-- Begin Data extract --

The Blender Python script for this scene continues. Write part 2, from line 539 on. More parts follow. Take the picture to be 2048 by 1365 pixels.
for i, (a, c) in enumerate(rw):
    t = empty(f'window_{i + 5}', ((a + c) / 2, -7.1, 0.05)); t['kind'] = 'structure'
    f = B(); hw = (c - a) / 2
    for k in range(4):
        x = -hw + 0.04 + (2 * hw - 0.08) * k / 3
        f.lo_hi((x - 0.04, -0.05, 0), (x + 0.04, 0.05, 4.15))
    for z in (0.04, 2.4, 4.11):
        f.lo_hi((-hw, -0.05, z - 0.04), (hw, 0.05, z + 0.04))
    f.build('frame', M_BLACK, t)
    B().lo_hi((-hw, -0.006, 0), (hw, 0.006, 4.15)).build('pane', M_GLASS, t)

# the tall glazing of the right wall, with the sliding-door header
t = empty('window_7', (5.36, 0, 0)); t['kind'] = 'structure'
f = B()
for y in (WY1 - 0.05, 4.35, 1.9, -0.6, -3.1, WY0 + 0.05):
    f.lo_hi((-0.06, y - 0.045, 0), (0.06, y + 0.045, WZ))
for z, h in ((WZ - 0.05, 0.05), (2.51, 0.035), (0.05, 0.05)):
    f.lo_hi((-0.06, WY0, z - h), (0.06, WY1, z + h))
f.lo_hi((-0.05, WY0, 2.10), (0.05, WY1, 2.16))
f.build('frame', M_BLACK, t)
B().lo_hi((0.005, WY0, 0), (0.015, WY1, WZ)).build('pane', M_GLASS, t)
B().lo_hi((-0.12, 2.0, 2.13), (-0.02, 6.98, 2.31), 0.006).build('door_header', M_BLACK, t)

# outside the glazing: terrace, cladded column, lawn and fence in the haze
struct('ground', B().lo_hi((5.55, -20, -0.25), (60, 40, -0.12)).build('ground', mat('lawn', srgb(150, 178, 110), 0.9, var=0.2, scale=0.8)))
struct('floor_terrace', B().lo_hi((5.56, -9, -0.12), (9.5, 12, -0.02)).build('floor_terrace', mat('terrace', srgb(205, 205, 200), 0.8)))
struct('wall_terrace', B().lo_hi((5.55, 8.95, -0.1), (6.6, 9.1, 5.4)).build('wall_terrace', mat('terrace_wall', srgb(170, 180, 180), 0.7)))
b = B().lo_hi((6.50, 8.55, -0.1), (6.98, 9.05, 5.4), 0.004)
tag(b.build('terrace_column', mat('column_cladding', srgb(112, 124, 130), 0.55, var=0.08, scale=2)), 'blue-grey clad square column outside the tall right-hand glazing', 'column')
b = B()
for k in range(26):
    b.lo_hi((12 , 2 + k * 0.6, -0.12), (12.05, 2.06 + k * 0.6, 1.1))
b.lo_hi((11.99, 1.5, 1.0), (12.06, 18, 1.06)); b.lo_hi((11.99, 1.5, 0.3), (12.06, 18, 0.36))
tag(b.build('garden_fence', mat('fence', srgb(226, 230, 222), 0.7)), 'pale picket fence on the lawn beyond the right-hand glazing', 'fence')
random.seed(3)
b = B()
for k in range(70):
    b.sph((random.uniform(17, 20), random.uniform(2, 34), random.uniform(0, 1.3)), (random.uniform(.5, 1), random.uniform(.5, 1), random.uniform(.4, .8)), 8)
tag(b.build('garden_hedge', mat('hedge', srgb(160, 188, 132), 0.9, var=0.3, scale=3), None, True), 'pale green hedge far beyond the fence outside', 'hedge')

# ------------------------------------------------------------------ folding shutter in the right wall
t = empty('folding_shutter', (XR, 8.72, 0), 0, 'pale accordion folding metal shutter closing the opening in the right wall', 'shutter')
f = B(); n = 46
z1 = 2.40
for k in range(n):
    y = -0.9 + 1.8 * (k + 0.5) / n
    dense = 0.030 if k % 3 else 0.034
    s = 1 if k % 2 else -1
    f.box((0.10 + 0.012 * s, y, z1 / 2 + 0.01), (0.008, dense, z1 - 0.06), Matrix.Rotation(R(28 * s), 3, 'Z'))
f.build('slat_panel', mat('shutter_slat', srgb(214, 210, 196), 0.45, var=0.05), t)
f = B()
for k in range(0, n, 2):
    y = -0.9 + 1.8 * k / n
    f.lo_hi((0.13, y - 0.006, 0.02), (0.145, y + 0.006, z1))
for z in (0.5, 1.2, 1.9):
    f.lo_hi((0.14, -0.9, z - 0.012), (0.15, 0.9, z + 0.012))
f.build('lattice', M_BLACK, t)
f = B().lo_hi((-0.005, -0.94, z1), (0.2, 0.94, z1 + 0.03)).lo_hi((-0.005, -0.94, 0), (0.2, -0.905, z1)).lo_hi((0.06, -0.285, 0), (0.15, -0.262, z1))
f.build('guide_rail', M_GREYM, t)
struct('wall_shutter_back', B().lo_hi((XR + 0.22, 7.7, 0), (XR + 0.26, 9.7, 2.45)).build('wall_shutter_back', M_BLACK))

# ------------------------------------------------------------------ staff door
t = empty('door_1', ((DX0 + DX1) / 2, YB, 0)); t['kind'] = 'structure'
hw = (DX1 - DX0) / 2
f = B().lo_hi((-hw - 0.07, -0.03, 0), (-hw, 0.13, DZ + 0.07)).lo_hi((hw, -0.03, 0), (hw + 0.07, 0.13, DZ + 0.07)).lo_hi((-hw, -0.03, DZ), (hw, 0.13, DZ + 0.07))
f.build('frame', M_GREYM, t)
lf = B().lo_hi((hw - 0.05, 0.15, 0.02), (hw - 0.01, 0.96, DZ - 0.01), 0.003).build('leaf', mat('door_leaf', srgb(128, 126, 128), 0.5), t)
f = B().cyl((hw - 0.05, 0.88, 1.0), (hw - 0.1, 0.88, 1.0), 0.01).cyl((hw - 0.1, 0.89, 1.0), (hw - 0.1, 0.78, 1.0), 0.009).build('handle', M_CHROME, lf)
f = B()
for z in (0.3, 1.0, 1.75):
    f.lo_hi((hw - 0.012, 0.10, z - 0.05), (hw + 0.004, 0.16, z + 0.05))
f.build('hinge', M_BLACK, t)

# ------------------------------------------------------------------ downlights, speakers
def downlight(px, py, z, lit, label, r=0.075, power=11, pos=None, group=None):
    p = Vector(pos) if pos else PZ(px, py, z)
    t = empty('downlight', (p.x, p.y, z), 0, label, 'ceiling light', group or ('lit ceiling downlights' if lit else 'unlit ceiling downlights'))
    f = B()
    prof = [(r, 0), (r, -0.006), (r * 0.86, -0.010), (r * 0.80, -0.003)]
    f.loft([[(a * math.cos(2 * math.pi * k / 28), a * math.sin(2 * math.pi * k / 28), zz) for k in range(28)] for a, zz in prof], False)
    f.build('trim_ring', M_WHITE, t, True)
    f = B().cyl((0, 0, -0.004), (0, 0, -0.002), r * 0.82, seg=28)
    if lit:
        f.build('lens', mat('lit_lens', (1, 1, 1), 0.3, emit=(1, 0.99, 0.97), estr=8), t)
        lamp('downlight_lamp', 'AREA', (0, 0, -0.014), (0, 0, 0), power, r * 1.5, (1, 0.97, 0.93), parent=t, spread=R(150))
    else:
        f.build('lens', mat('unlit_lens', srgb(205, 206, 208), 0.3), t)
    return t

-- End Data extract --

*What the exercise asks:* Print only the lines from the top of the data above down to the line holding "4.15)).build('pane', M_GLASS, t)", inclusive.

*Answer below:*
The Blender Python script for this scene continues. Write part 2, from line 539 on. More parts follow. Take the picture to be 2048 by 1365 pixels.
for i, (a, c) in enumerate(rw):
    t = empty(f'window_{i + 5}', ((a + c) / 2, -7.1, 0.05)); t['kind'] = 'structure'
    f = B(); hw = (c - a) / 2
    for k in range(4):
        x = -hw + 0.04 + (2 * hw - 0.08) * k / 3
        f.lo_hi((x - 0.04, -0.05, 0), (x + 0.04, 0.05, 4.15))
    for z in (0.04, 2.4, 4.11):
        f.lo_hi((-hw, -0.05, z - 0.04), (hw, 0.05, z + 0.04))
    f.build('frame', M_BLACK, t)
    B().lo_hi((-hw, -0.006, 0), (hw, 0.006, 4.15)).build('pane', M_GLASS, t)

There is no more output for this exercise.